Playing your part

Some years ago before I was a Pastor, I regularly had to go to an aeroplane engine factory as a part of my job. It was an exciting large-scale place, full of huge machines and massive spaces to move them around. Visiting the factory every few months was a highlight of my job. One day I was asked to go to a particular workshop within the factory where a team of about 12 people, each with his own bench, were working. Most of these guys had been there for 20 years or more and their task was to make a very precise heat shield the size of a small plate. Each of shield was fitted to a hidden part of a huge aeroplane engine that was twice the size of my car. Without these small components the engine wouldn’t work properly and may not even get an aeroplane off the ground, let alone keep it in their air.

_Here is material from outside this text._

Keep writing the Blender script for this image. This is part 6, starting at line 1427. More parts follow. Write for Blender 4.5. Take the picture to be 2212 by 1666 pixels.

Yet before I met the team I didn’t even know such a piece existed, let alone that someone needed to make it their life’s work making them and all so that a huge aeroplane could fly.

As Paul writes to the dysfunctional Corinthian church, he reminds them in ch 12 of his first letter that church is the body of Christ. Their very existence as a body of believers is not all about them and doing them good, but about Jesus and His glory. He tells them that they function like a body, with each one playing their part and with all of the parts dependent on all of the others, no matter how hidden they may be.

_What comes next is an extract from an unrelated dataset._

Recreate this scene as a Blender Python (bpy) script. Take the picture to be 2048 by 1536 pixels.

Its easy for us to think of a body as being all about those parts that we can see – when we think of loved-ones we invariable think of their faces first, and not about their internal organs!

When you think of a local church, its almost inevitable that you’ll think of the preacher or other more public roles before you think of anything else. But its important to remember that church doesn’t work like that:
A body can only function if every part fulfils its task. We can’t see one another’s lungs and heart and kidneys, but if they don’t work properly then each of our bodies would suffer. So it is with a local church: the preacher may be great, but without fellow leaders and musicians and Sunday school teachers and people cleaning the building, and someone dealing with admin and so on and so on.. the whole body will be dysfunctional.

One of the most unhelpful phrases that I’ve heard people say is that they ‘come to church to be fed’ (i.e. hear a great message they can mediate on). But the New Testament doesn’t say that at all:

Firstly, if church is the body of Christ then Christians don’t just ‘come to church’, they are always part of the church and should recognise that belonging.

Secondly, being part of the church isn’t primarily about being ‘me being fed’, its all about fulfilling my part in that body and recognising that its all about Him and not about me. Its crucial to see how important everyone in that body is and vital to note that by supporting, helping and serving them I can bring Jesus honour.

Finally, its somehow become fashionable to ‘wait until my gifts are recognised’ before being ready to use them. ‘I like to be asked’ is the phrase so often used – along with ‘I don’t like to push myself forwards’. But if our lungs waited to be asked to breath, none of us would get very far!

If you’re willing to play a part, come and get stuck-in! Tell your church leadership that you’d like to help! Please be ready for them to spot that you’d fit better as an ear than you do as a foot… and please be ready to change your role as your gifts develop and the need arises. But don’t sit on the sidelines, if you are part of the body – behave as if you are!